Officials with Weee Entertainment, which provided this year’s rides, said they were thrilled with the week’s outcome.

“The Kay County Free Fair was a great success,” officials said. “The weather cooperated, and we appreciate everyone who came out and enjoyed the fair. We are looking forward to next year.”

The Kansas-based company brought a record-setting 18 rides and sold wristbands and tickets for riders of all ages.

Blackwell citizens took to Facebook to voice their feedback.

Kelly Grove said the fair was “definitely better this year compared to last year” but noted there was “a lot left to be desired.” Her criticism of the 2022 fair was levied against the wristbands for rides, adding that she thought there would be more retail booths and events.
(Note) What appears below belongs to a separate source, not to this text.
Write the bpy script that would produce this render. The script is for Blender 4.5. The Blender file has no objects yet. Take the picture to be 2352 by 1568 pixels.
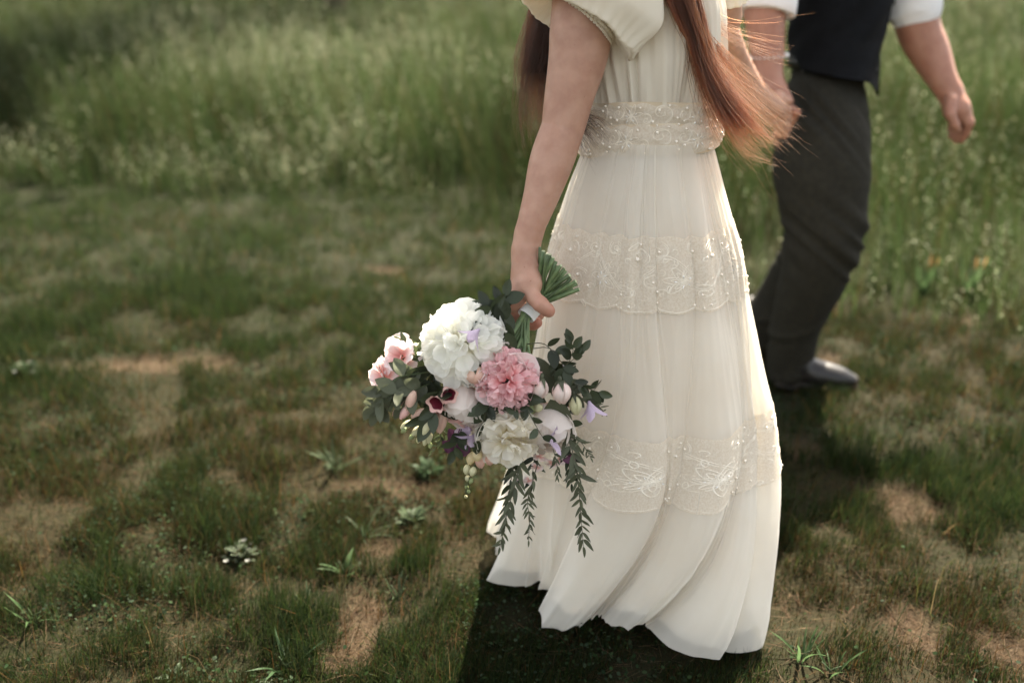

Emily Prince said she “loved it” this year, but wished there were more teen and adult-focused rides.

Lurae Horse said the fair was “super awesome” but food was “super expensive.”

Top of Oklahoma Museum Director Melissa Hudson said she is “looking forward to next year.”

Vendor Richard Allen said that, as a vendor, this year’s fair was “one of the worst” his booth has attended. Allen said there were “more food vendors than events twice [the fair’s] size,” and the food items were too similar across the board. Allen also said the maintenance of the bathrooms and grounds “left a lot to be desired” as well, with specific attention being directed at the Event Center.

Allen echoed other sentiments about the price of the entertainment, saying: “The carnival cutting kids off at 10 p.m. and expecting them to buy tickets on top of over priced bracelets to continue to ride for another hour was ridiculous.”

The Event Center displayed a wide array of local art, flowers and homemade food.

The fairgrounds’ livestock pavilion and horse arena hosted the local livestock shows for 4-H and FFA youth, as well as mutton-busting and a petting zoo.

The Northern Oklahoma College Roustabouts performed at the fair as musical guests along with the Blackwell High School band and local artists Jory Blagden, Five Year Gap, Morgan Reynolds Band and others.